Budi Arie menyebut, perubahan itu bukan sekadar penyegaran visual, melainkan langkah transformasi organisasi.
“Perubahan logo adalah bagian dari proses kami untuk menegaskan bahwa Projo tidak mengultuskan individu. Kami ingin berdiri sebagai gerakan rakyat yang mandiri,” ujarnya.
Langkah ini membuat publik mulai bertanya-tanya: apakah Projo benar-benar sedang memisahkan diri dari Jokowi, atau hanya sedang menyesuaikan diri dengan arah politik baru yang sedang dirancang?
Sejumlah pengamat menilai, gerakan ini bisa jadi sinyal bahwa Projo ingin memainkan peran baru di panggung politik nasional, tanpa harus terus melekat pada sosok Jokowi yang kini mulai mendekati akhir masa jabatan.
Bagi sebagian pihak, perubahan ini adalah tanda kedewasaan politik. Sebuah proses alami di mana organisasi relawan belajar untuk berdiri sendiri, tidak bergantung pada karisma seorang tokoh.
Namun bagi sebagian lain, langkah Projo justru dinilai sebagai bentuk jarak yang mulai terbentuk antara kelompok relawan dan presiden yang dulu mereka bela habis-habisan.
Meski begitu, Budi Arie menegaskan bahwa hubungan baik dengan Jokowi tetap terjaga.
Ia menyebut Jokowi sebagai “tokoh besar yang telah banyak menginspirasi,” namun menekankan bahwa Projo kini harus melangkah dengan visi yang lebih luas.

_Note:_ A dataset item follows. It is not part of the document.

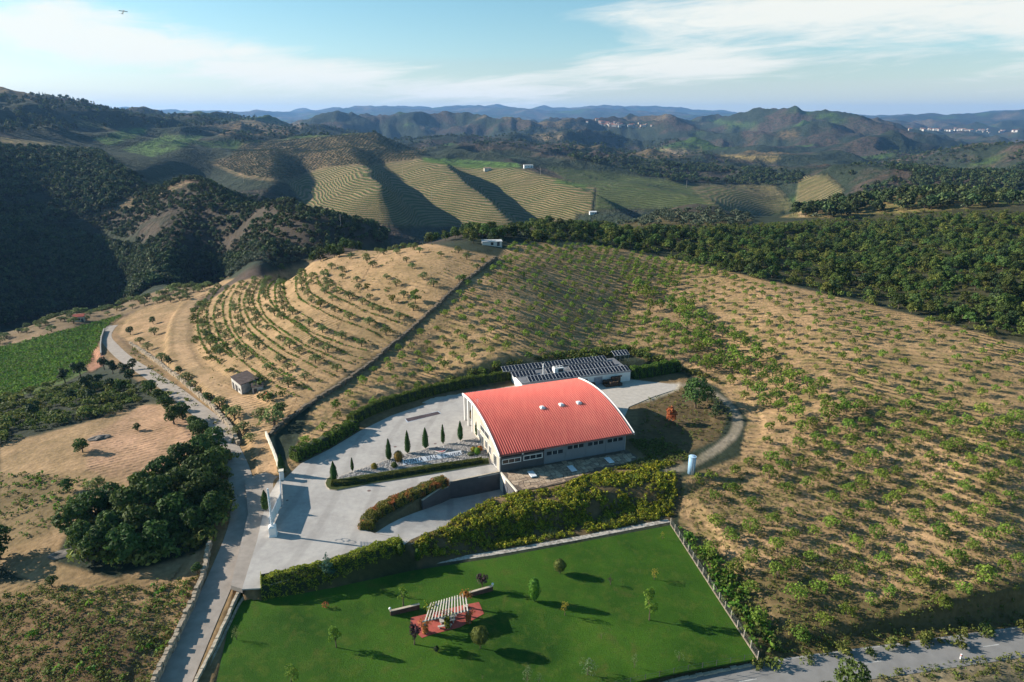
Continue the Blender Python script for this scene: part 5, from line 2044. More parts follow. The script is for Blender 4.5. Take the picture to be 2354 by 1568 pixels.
LZ = lambda pts: [P(*p) for p in pts]
stone_wall('long dry stone wall between the lane and the weedy vineyard', [PZ(*p) for p in [(483, 1252, -1), (470, 1320, -1.2), (440, 1395, -1.6), (405, 1470, -2), (368, 1545, -2.3), (330, 1630, -2.6)]], .7, 1.35, None, 1, .8, jag=.1)
stone_wall('low stone parapet on the outer edge of the lane above the lawn', [PZ(*p) for p in [(606, 1195, -.4), (575, 1290, -.8), (545, 1365, -1.3), (500, 1465, -1.9), (452, 1562, -2.3), (400, 1670, -2.6)]], .5, .55, M_KERB, 2, 1.0, zf=lambda x, y: float(seg_dist(np.array([x]), np.array([y]), LANE)[1][0]) - .05)
mb = MB()
pp = resample([PZ(*p) for p in [(556, 1362, -1.0), (545, 1378, -1.1), (503, 1470, -1.8), (455, 1568, -2.2), (405, 1675, -2.6)]], 1.5)
for a, b in zip(pp[:-1], pp[1:]):
    d = (b - a)[:2] / np.hypot(*(b - a)[:2])
    nn = np.array([-d[1], d[0]]) * .35
    za, zb = [float(seg_dist(np.array([q[0]]), np.array([q[1]]), LANE)[1][0]) - .1 for q in (a, b)]
    la, lb_ = float(lawn_z(*a[:2])) - .5, float(lawn_z(*b[:2])) - .5
    mb.hexa([(*a[:2], la), (*b[:2], lb_), (*(b[:2] + nn), lb_), (*(a[:2] + nn), la), (*a[:2], za), (*b[:2], zb), (*(b[:2] + nn), zb), (*(a[:2] + nn), za)])
tag(mb.build('retaining_wall', M_STONE), 'stone retaining wall dropping from the lane to the dark edge of the lawn', 'wall')
stone_wall('pale rendered garden wall running uphill from the gate pillar', [P(*p) for p in [(647, 1098), (632, 1050), (612, 1002)]], .45, 1.3, M_CREAM, 3, 2.2, jag=.01)
stone_wall('old stone wall dividing the olive slope from the ploughed orchard', LZ([(618, 1005), (650, 975), (700, 940), (780, 890), (860, 832), (905, 792), (960, 745), (1010, 702), (1058, 655), (1100, 625), (1142, 595)]), .9, 1.1, surf('dark_field_stone', (.15, .12, .09), .95, .3, 1.5), 4, 1.2, jag=.14)
stone_wall('dry stone terrace wall above the lane, under the olive trees', LZ([(300, 792), (345, 822), (400, 862), (450, 905), (495, 945), (530, 985), (548, 1025)]), .8, 1.3, None, 5, 1.0, jag=.12)
stone_wall('grey retaining wall at the bend of the lane', LZ([(240, 762), (234, 780), (232, 800), (233, 818)]), .5, 1.6, surf('grey_block', (.30, .29, .27), .9, .1), 6, 1.6, jag=.02)
stone_wall('stone kerb wall at the lower edge of the lawn', [PL(*p) for p in [(1741, 1516), (1560, 1549), (1380, 1590), (1200, 1640)]], .5, .35, M_KERB, 7, 1.2)
for k, pl in enumerate(([(322, 1140), (345, 1120), (368, 1105)], [(180, 1205), (200, 1190), (222, 1180)])):
    pass
for px, py, r, lab in ((190, 1165, 1.5, 'flat grey boulder lying in the dry field left of the lone oak'), (228, 1008, 1.6, 'long low rock outcrop behind the oak in the dry field'), (145, 1275, 1.4, 'grey rock at the shaded corner of the dry field'), (1060, 0, 0, None)):
    if not lab:
        continue
    x, y, z = P(px, py)
    rg = random.Random(px)
    m = MB()
    m.ball((0, 0, .1), r, 10, 0, .35)
    m.v = [(a * 1.7 * rg.uniform(.75, 1.2), b * rg.uniform(.75, 1.2), c * rg.uniform(.6, 1.4)) for a, b, c in m.v]
    o = link('boulder', m.mesh('boulder', surf('grey_rock', (.15, .135, .12), .9, .3, 1.2, .05)), None, (x, y, z), .5)
    tag(o, lab, 'boulder', 'rocks in the dry field')

# wire fence along the right edge of the lawn
FN = thing('wire_fence', 'wire fence on pale posts between lawn and orchard', 'fence', PL(1640, 1362))
fp = resample([PL(*p) for p in [(1541, 1206), (1640, 1360), (1741, 1515)]], 2.3)
for q in fp:
    z = float(lawn_z(*q[:2]))
    MB().box((q[0], q[1], z + .75), (.12, .12, 1.7), .3).build('post', surf('concrete_post', (.34, .31, .26), .9), FN)
for h in (.5, .85, 1.2, 1.5):
    m = MB()
    for a, b in zip(fp[:-1], fp[1:]):
        m.tube((a[0], a[1], a[2] + h), (b[0], b[1], b[2] + h), .008, n=4)
    m.build('wire', surf('wire_steel', (.25, .26, .25), .5), FN)
m = MB()
for a, b in zip(fp[:-1], fp[1:]):
    d = (b - a)[:2]
    c = (a + b) / 2
    m.box((c[0], c[1], c[2] + .0), (np.hypot(*d), .2, .3), math.atan2(d[1], d[0]))
m.build('plinth', surf('fence_plinth', (.24, .20, .15), .9, .2), FN)
FN = thing('wire_fence', 'low post and wire fence on the kerb at the lower edge of the lawn', 'fence', PL(1560, 1546))
fp = resample([PL(*p) for p in [(1741, 1515), (1560, 1548), (1380, 1589)]], 2.3)
for q in fp[1:]:
    z = float(lawn_z(*q[:2]))
    MB().box((q[0], q[1], z + .8), (.07, .07, 1.1), .3).build('post', M_DARK, FN)
for h in (.7, 1.2):
    m = MB()
    for a, b in zip(fp[:-1], fp[1:]):
        m.tube((a[0], a[1], a[2] + h), (b[0], b[1], b[2] + h), .015, n=4)
    m.build('wire', M_DARK, FN)

# ------------------------------------------------------------------ pergola in the garden
pz0 = float(lawn_z(*PL(1030, 1420)[:2]))
PERH = 2.7


def pq(px, py, h):
    return on_plane(px, py, (LP[0] + h, LP[1], LP[2]))


o = sheet('pergola_patio', [PL(*p)[:2] for p in [(943.7, 1420), (943.7, 1441.6), (970, 1466.5), (990.6, 1459), (1057.9, 1441.6), (1112, 1410.8), (1100.4, 1384), (1060, 1392), (980, 1412)]], lambda x, y: float(lawn_z(x, y)) + .04, surf('red_patio', (.36, .085, .065), .85, .18, .8, .01, detail=5), .3)
PG = thing('pergola', 'garden pergola with pale cross beams over a red patio', 'pergola', PL(1030, 1430))
bl, br, fl, fr_ = (Vector(pq(*p, PERH)) for p in ((987, 1391), (1071, 1367), (976, 1424), (1076, 1400)))
M_BEAM = surf('pergola_beam', (.62, .55, .47), .8, .1, 1.5)
for a, b in ((bl, br), (fl, fr_)):
    m = MB()
    d = b - a
    e = d.normalized()
    a2, b2 = a - e * .4, b + e * .4
    c = (a2 + b2) / 2
    m.box((c.x, c.y, c.z - .26), ((b2 - a2).length, .16, .22), math.atan2(d.y, d.x))
    m.build('rail', surf('pergola_rail', (.16, .27, .30), .7), PG)
for i in range(14):
    t = (i + .3) / 13.6
    a, b = bl.lerp(br, t), fl.lerp(fr_, t)
    d = b - a
    e = d.normalized()
    a2, b2 = a - e * .55, b + e * .55
    c = (a2 + b2) / 2
    MB().box((c.x, c.y, c.z - .04), ((b2 - a2).length, .17, .2), math.atan2(d.y, d.x)).build('beam', M_BEAM, PG)
posts = []
for q in (bl, br, fl, fr_, fl.lerp(fr_, .5), bl.lerp(br, .5)):
    g0 = float(lawn_z(q.x, q.y))
    MB().box((q.x, q.y, (g0 + q.z - .37) / 2), (.28, .28, q.z - .37 - g0 + .1)).build('post', surf('pergola_post', (.22, .36, .40), .6), PG)
    posts.append((q.x, q.y, g0))
    MB().box((q.x, q.y, g0 + .2), (.6, .6, .5)).build('plinth', M_CREAM, PG)
for lab, pts in (('low dark garden wall with a globe lamp, left of the pergola', [(897, 1414), (964, 1399)]), ('low dark garden wall with a globe lamp, right of the pergola', [(1079, 1371), (1132, 1357)])):
    a, b = Vector(PL(*pts[0])), Vector(PL(*pts[1]))
    w = thing('garden_wall', lab, 'wall', (a + b) / 2, 0, 'low walls flanking the pergola')
    d = b - a
    c = (a + b) / 2
    MB().box((c.x, c.y, c.z + .35), (d.length, .35, 1.1), math.atan2(d.y, d.x)).build('body', surf('dark_brick', (.10, .055, .045), .9, .2, 2), w)
    MB().box((c.x, c.y, c.z + .94), (d.length + .1, .45, .08), math.atan2(d.y, d.x)).build('coping', M_KERB, w)
    e = a if pts[0][0] < 1000 else b
    m = MB()
    m.tube((e.x, e.y, e.z + .98), (e.x, e.y, e.z + 1.15), .08)
    m.ball((e.x, e.y, e.z + 1.38), .24, 12)
    m.build('globe_lamp', surf('globe_glass', (.78, .78, .76), .3), w, True)
m = MB()
tx = PL(1028, 1432)
m.box((tx[0], tx[1], tx[2] + .75), (2.6, 1.0, .1), .25)
for a in (-1.0, 1.0):
    m.box((tx[0] + a * math.cos(.25), tx[1] + a * math.sin(.25), tx[2] + .38), (.2, .7, .66), .25)
tag(m.build('garden_table', surf('stone_table', (.42, .40, .37), .7)), 'pale stone table on the red patio under the pergola', 'table')
for k, (dx, dy) in enumerate(((-.3, -1.1), (.3, 1.1))):
    m = MB()
    x, y = tx[0] + dx, tx[1] + dy
    m.box((x, y, tx[2] + .45), (2.4, .4, .08), .25)
    for a in (-.9, .9):
        m.box((x + a * math.cos(.25), y + a * math.sin(.25), tx[2] + .23), (.15, .32, .36), .25)
    tag(m.build('garden_bench', surf('stone_table', (.42, .40, .37), .7)), ['pale stone bench at the near side of the patio table', 'pale stone bench at the far side of the patio table'][k], 'bench', 'benches under the pergola')

# ------------------------------------------------------------------ tank, sheds, machines, roadside
x, y, z = P(1588, 1088)
TK = thing('water_tank', 'tall blue-white cylindrical water tank, bluish shade painted in, beside the dirt track', 'tank', (x, y, z))
m = MB()
m.tube((0, 0, -.1), (0, 0, 4.3), .82, .82, 24)
link('shell', m.mesh('shell', surf('tank_shell', (.24, .40, .56), .45, .06, 1.0), True), TK)  # tank bluer than its own paint: the shade on it is in the colour
m = MB()
m.tube((0, 0, 4.301), (0, 0, 4.38), .9, .9, 24)
m.tube((0, 0, 4.381), (0, 0, 4.55), .8, .25, 24)
link('lid', m.mesh('lid', surf('tank_lid', (.36, .52, .68), .4)), TK)
m = MB()
for s in (-.2, .2):
    m.tube((s, -.9, .1), (s, -.9, 4.4), .03, n=5)
for k in range(13):
    m.tube((-.2, -.9, .3 + k * .31), (.2, -.9, .3 + k * .31), .02, n=4)
link('ladder', m.mesh('ladder', M_ALU), TK)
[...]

“Kami menghormati Pak Jokowi, beliau tetap menjadi panutan. Tapi organisasi harus terus berkembang. Kami tidak ingin terjebak dalam politik individu,” ujar Budi Arie.
Di lapangan, langkah ini mulai terasa. Kegiatan Projo kini lebih sering mengusung tema-tema pemberdayaan masyarakat, pelatihan digital, hingga isu ekonomi rakyat.
Narasi yang dulunya sering menggaungkan nama Jokowi kini bergeser ke isu kesejahteraan dan partisipasi rakyat.
Namun, di balik semua pernyataan dan langkah simbolik itu, tetap saja muncul pertanyaan besar: ke mana arah politik Projo selanjutnya?
Apakah mereka akan tetap menjadi bagian dari poros politik Jokowi, atau mulai membentuk barisan sendiri menjelang pemilu mendatang?
Satu hal yang pasti, perubahan wajah Projo menandai babak baru dalam perjalanan organisasi relawan terbesar era Jokowi.
Langkah mereka kini diamati banyak pihak — baik oleh pendukung setia Jokowi maupun oleh mereka yang tengah mencari arah baru dalam peta politik nasional.
Transformasi Projo bukan sekadar pergantian logo atau narasi. Ia bisa menjadi cerminan dinamika politik pasca-Jokowi, ketika kekuatan relawan mulai mencari jati dirinya sendiri di tengah perubahan zaman.
Dengan segala simbol dan pesan barunya, Projo tampak ingin mengatakan satu hal sederhana:
Mereka lahir dari rakyat — dan kini, mereka memilih kembali ke rakyat.